Mas isto se dá em diversas situações dentro do Festival e muitas vezes de forma bastante sutil. Algumas bandas que escrevem para tocar no Festival estão muito mais preocupadas com quanto vão receber e qual a marca dos equipamentos do que com estar nele em si e isto também é uma relação bastante ruim para um evento politico e Do it yourself.
Este ano isto diminuiu bastante, mesmo ocorrendo, e acreditamos que isto se deu porque escrevemos muitos textos sobre isso durante a divulgação do Festival e também espalhamos cartazes pro alguns lugares do evento.
É preciso entendermos que os eventos do it yourself, anarquistas, punks, são importantes para nós, são feitos de forma horizontal por pessoas como nós e é preciso apoiar isto.
O que mais vocês destacariam desta edição do Fest? E quais as perspectivas para o ano que vem?
Esta edição foi muito especial para nós. Foi o primeiro evento na nova Semente Negra, no lugar que queremos construir muitas coisas e isto nos deixou com uma energia muito boa, apesar do cansaço enorme que foi para deixar quase tudo pronto para tudo acontecer. O sitio estava abandonado por 10 anos e tivemos muito trabalho desde que chegamos nele, mas foi tudo feito com muito carinho. Claro que por ser a primeira vez em um espaço grande, aconteceram algumas falhas estruturais que estamos conversando muito e estruturando o espaço para não acontecer novamente. Esse ano ficamos muito felizes com o resultado do Fest, porque notamos que as pessoas estão dispostas a ouvir umas as outras, suas lutas, suas realidades e seus anseios e trocar de lugar com a outra pessoa é um dos atos mais importantes para que possamos lutar juntas!

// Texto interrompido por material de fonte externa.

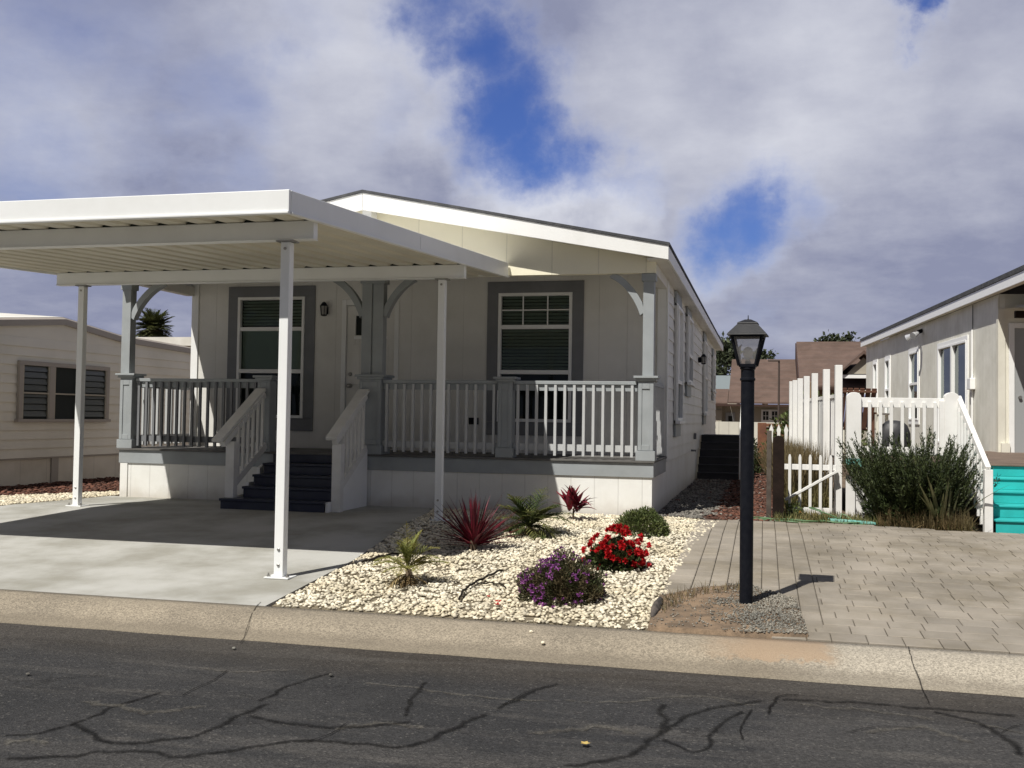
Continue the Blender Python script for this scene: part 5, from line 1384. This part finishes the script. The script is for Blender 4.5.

Para 2019 queremos dar continuidade a diversas discussões e trazer novas oficinas que gerem mais autonomia para as pessoas e coletivos.
Valeu pela entrevista! Fica aqui um espaço para deixarem contatos, ideias, mensagens…
Valeu vocês por manter este canal de divulgação tão importante.
A mensagem que queremos deixar é que se nos permitirmos entender nossos privilégios, NÃO usá-los, ouvirmos mais as pessoas, podemos construir relações muito mais fortes e sinceras. Com isto, podemos mudar muita coisa no mundo em que vivemos.